As with the two previous incarnations of the game, the latest Broken Sword incorporates an excellent story into the gaming experience as well as some above average writing and voice acting. Moving between the two separate stories as you follow the escapades of Nico and George as they travel and find adventure in Prague, Paris, and the Amazon (among other locations) is intriguing, entertaining, and even sometimes surprising. The whole presentation is made even that much better with the inclusion of a brand new 3-D engine, something new to the Broken Sword series of PC games.

As mentioned before, Broken Sword III really does give the player the feeling of cinematic immersion. Simply put, the game lets you actively take part in a feature film itself, rather than watching it from a distance. With this in mind, all of the activity within the game plays off like a feature film, including puzzle solving, cut-scenes, and of course camera shots.

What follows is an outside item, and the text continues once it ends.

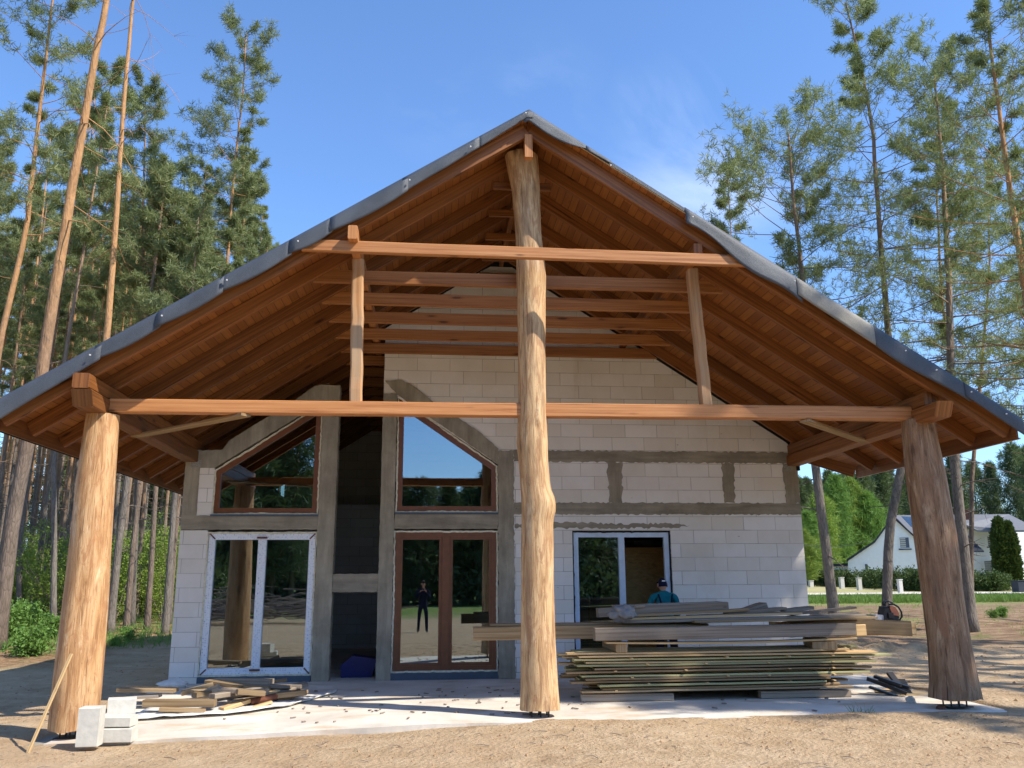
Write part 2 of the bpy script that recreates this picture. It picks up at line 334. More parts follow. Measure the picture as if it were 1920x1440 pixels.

While all of this is neat in theory it did add a little bit of turmoil to a few elements of the gameplay. For example, the shifting camera angles made character movement and control a little difficult from time to time. The jump from regular gameplay to the in-game cinematics/cut-scenes also made things a little tough at first, mostly because they were completely unexpected. The game's engine would grasp control from your hands rather quickly, spurring your character into other actions and movements. Most of the time this wasn't a big deal: the game would progress normally without any real difficulties overall. Other times, the game would leave you with one of the numerous 'split-second' movement options that you needed to complete in order to progress within the game. Thankfully Broken Sword III always auto-saves before the scenes that could possibly kill your character. Still, it's a little difficult to get used to.

Taken as whole, Broken Sword III: The Sleeping Dragon is an incredibly entertaining adventure game. Not only does it incorporate a modern, top notch graphics engine it also contains all of the major elements needed to make a high quality adventure game. That includes a great back story with excellent writing as well as challenging and diverse puzzles. Some of the controls could have been a little easier for PC users (most likely they were built with a console control system in mind), and the ghost of the multiple camera angle comes into play every so often. We also ran into a few stability issues during the course of the game forcing us to cold reboot our system, usually cropping up right after cut-scenes. These problems weren't a complete detriment to the gaming experience provided by Broken Sword III, however. We still found it to be one of the best adventure games this year, raising the bar for the genre single handedly as well as providing quite a bit of fun.